Unten links: Adelrich Beyer gehört zu den frühesten Autobesitzern der Schweiz. 

Hier, an der Krähbühlstrasse 57, lebt Adelrich Beyer (1858–1915) mit seiner zweiten Gattin Anna Beyer-Brügger (1864–1944) und den fünf Kindern. Seine erste Ehefrau hat er vor acht Jahren verloren. Marie Valentine Beyer-Meylan (1858– 1892) stirbt mit nur 34 Jahren im Kindsbett. Uhrmacher Adelrich hat die Berufskollegin während seines Volontariats bei Patek Philippe kennengelernt. Sie stammte aus einer bekannten Uhrmacherfamilie. Ihr Grossvater hatte die Meylan-Uhren gefertigt, die zu den feinsten ihrer Zeit gehörten. Marie Valentine war reformiert, Adelrich heiratete sie 1883 trotzdem, worauf die gesamte Familie Beyer aus der katholischen Kirche ausgeschlossen wurde und zum reformierten Glauben übertrat. Dieser Verbindung entsprangen drei Kinder, darunter Theodor Julius Beyer (1887–1952), der die Beyer Chronometrie dereinst in sechster Generation führen wird.

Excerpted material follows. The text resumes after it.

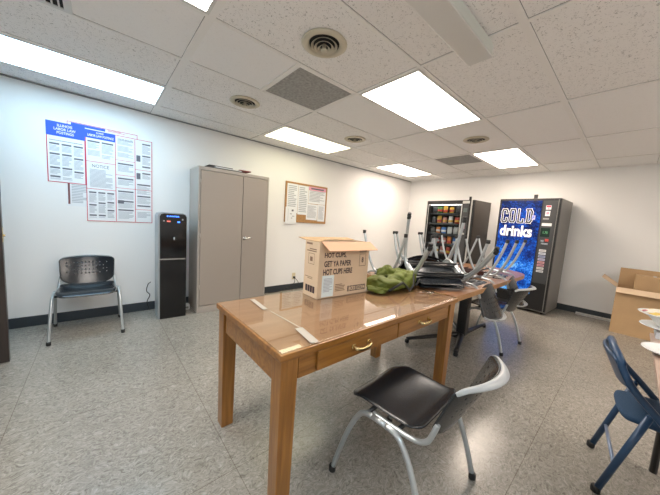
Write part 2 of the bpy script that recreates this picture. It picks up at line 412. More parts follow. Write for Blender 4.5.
# ------------------------------------------------------------------ posters
def poster(name, x0, x1, z0, z1, y, fn, mats, lab, cat, group=None):
    b = NB(); box(b, 0, x1-x0, -.0008, .0008, 0, z1-z0)
    fn(b, x1-x0, z1-z0)
    return tag(obj(name, b, mats, None, (x0, y, z0), norm=False), lab, cat, group)
PM = [WHITE, INK, BLUEINK, REDINK, PALEINK]
F = -.0012
def border(b, w, h, t=.006, mi=3, x0=0, z0=0):
    for r in ((x0, x0+w, z0, z0+t), (x0, x0+w, z0+h-t, z0+h), (x0, x0+t, z0, z0+h), (x0+w-t, x0+w, z0, z0+h)): rect(b, *r, F-.0001, mi)
def notice(b, x0, x1, z0, z1, cols=1, head=True):
    w = (x1-x0)/cols
    for c in range(cols):
        a, e = x0+c*w+.008, x0+(c+1)*w-.008
        z = z1-.008
        while z > z0+.03:
            if head and random.random() < .8:
                rect(b, a, e, z-.016, z, F, 1); z -= .026
            n = random.randint(4, 8); hh = min(n*.012, z-z0-.006)
            txtlines(b, a, e, z-hh, z, F, max(2, int(hh/.012)), 4); z -= hh+.014
def p1(b, w, h):
    border(b, w, h, .007)
    rect(b, 0, w, h-.14, h, F-.0002, 2)
    for s, x0, x1, z in (('ILLINOIS', .08, .19, -.045), ('LABOR LAW', .055, .215, -.08), ('POSTINGS', .075, .2, -.115)): put_text(b, s, x0, x1, h+z, h+z+.026, F-.0004, 0, bold=.02)
    notice(b, .012, w-.01, .02, h-.2, 3)
    rect(b, .02, w-.02, h-.185, h-.18, F, 1)
poster('wall_poster', -.885, -.60, 1.478, 2.075, -.0025, p1, PM, 'blue-headed labor law poster at the left, partly behind the wide poster', 'poster', 'workplace law posters')
def p2(b, w, h):
    border(b, w, h, .006); rect(b, .03, .30, h-.035, h-.008, F-.0002, 2); txtlines(b, .32, w-.1, h-.03, h-.01, F, 2, 3)
poster('wall_poster', -.735, -.15, 1.6, 2.107, -.0012, p2, PM, 'rearmost poster showing only its top strip above the others', 'poster', 'workplace law posters')
def p3(b, w, h):
    rect(b, .012, .028, .02, h-.02, F, 3); txtlines(b, .04, w-.02, .03, h-.03, F, 18, 4)
poster('wall_poster', -.755, -.57, 1.245, 1.60, -.001, p3, [WHITE, INK, BLUEINK, mat('brown print', (.18, .06, .06), .6), PALEINK], 'small plain notice sheet hanging below the left blue-headed poster', 'poster', 'workplace law posters')
def p4(b, w, h):
    border(b, w, h, .006)
    rect(b, 0, w*.42, h-.085, h, F-.0002, 2)
    put_text(b, 'ILLINOIS', .09, .15, h-.03, h-.012, F-.0004, 0, bold=.02); put_text(b, 'LABOR LAW POSTINGS', .02, .235, h-.066, h-.040, F-.0004, 0, bold=.02)
    x1, x2 = w*.42, w*.72
    for x in (x1, x2): rect(b, x-.004, x+.002, .01, h-.01, F-.0001, 3)
    for z in (h*.36, h*.66): rect(b, .006, x1, z, z+.005, F-.0001, 3)
    for z in (h*.40, h*.55, h*.72): rect(b, x1, x2, z, z+.004, F-.0001, 3)
    for z in (h*.16, h*.40, h*.64): rect(b, x2, w, z, z+.004, F-.0001, 3)
    notice(b, .01, x1-.01, h*.70, h-.10, 2)
    put_text(b, 'NOTICE', .05, .19, h*.60, h*.635, F, 1)
    txtlines(b, .03, x1-.03, h*.38, h*.58, F, 15, 4)
    notice(b, .012, x1-.01, .03, h*.34, 3)
    notice(b, x1+.01, x2-.01, h*.74, h-.03, 1, False); put_text(b, 'YOUR RIGHTS', x1+.02, x2-.02, h-.05, h-.028, F-.0003, 1)
    notice(b, x1+.01, x2-.01, h*.57, h*.70, 1); notice(b, x1+.01, x2-.01, h*.42, h*.53, 1)
    notice(b, x1+.01, x2-.01, .03, h*.38, 1)
    rect(b, x1+.015, x1+.07, h*.22, h*.26, F-.0003, 1)
    notice(b, x2+.06, w-.01, h*.66, h-.03, 1); notice(b, x2+.06, w-.01, h*.50, h*.62, 1)
    for z in (h*.74, h*.53): rect(b, x2+.012, x2+.05, z, z+.07, F, 1); 
    notice(b, x2+.01, w-.01, h*.18, h*.48, 1); notice(b, x2+.01, w-.01, .02, h*.14, 1, False)
poster('wall_poster', -.60, -.008, 1.095, 2.062, -.0042, p4, PM, 'widest poster with blue heading and many framed notices beside the water cooler', 'poster', 'workplace law posters')

# ------------------------------------------------------------------ cork board
t = thing('cork_board', 'oak-framed cork board on the wall right of the cabinet', 'board', (1.855, -.012, 1.20))
W_, H_ = .90, .68
b = NB(); box(b, .01, W_-.01, -.006, .009, .01, H_-.01); obj('cork_panel', b, CORK, t)
b = NB()
for r in ((0, W_, 0, .025), (0, W_, H_-.025, H_), (0, .025, .025, H_-.025), (W_-.025, W_, .025, H_-.025)): box(b, r[0], r[1], -.014, .011, r[2], r[3], bev=.002)
obj('frame', b, FRAMEW, t)
def sheet(x0, x1, z0, z1, lab, y=0, pink=False, n=14, rz=0):
    b = NB(); w, h = x1-x0, z1-z0; box(b, 0, w, -.0006, .0006, 0, h)
    txtlines(b, .02, w-.03, .03, h-(.07 if pink else .03), -.001, n, 2)
    if pink: rect(b, 0, w, h-.065, h, -.0011, 1); rect(b, .05, w-.05, h-.045, h-.02, -.0013, 3)
    return tag(obj('paper_sheet', b, [WHITE, PINKINK, PALEINK, INK], None, (1.855+x0, -.0205+y, 1.20+z0), (0, rz, 0), norm=False), lab, 'paper', 'papers pinned to the cork board')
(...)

IMMER MEHR MENSCHEN VERARMEN, ANGST GREIFT UM SICH.

 

SCHWIERIGE ZEITEN STEHEN BEVOR
Mit Anna Beyer-Brügger bekommt Adelrich Beyer nochmals zwei Kinder, es herrscht Hochbetrieb in der Villa am Zürichberg. Kürzlich wieder aufgetauchte Fotos dokumentieren, dass man sich auch früh ein schönes Auto leisten kann. Doch oft zu Hause ist Adelrich nicht: Die Chronometrie im «Palais de Crédit Suisse» am Paradeplatz gibt viel zu tun, das gesellschaftliche Leben fordert ihn zusätzlich, und die immer angespanntere Situation in Zürich macht ihm zu schaffen. Ein Krieg scheint unabwendbar. Adelrich weiss, dass das auch Auswirkungen auf das Geschäft und seine Familie haben wird. 1915 stirbt Adelrich Beyer mit 57, ein Jahr nach Ausbruch des Ersten Weltkriegs. Diesen übersteht die Beyer Chronometrie verhältnismässig glimpflich. Doch die Weltwirtschaftskrise trifft sie mit voller Wucht: Als eine der Konsequenzen muss die Familie 1934 ihre Villa an der Krähbühlstrasse verkaufen und in eine bescheidene Wohnung im Kreis 3 umziehen.

Veränderung liegt in der Luft:
Anna und Adelrich Beyer mit ihren Kindern und deren Lebensgefährten um das Jahr 1910.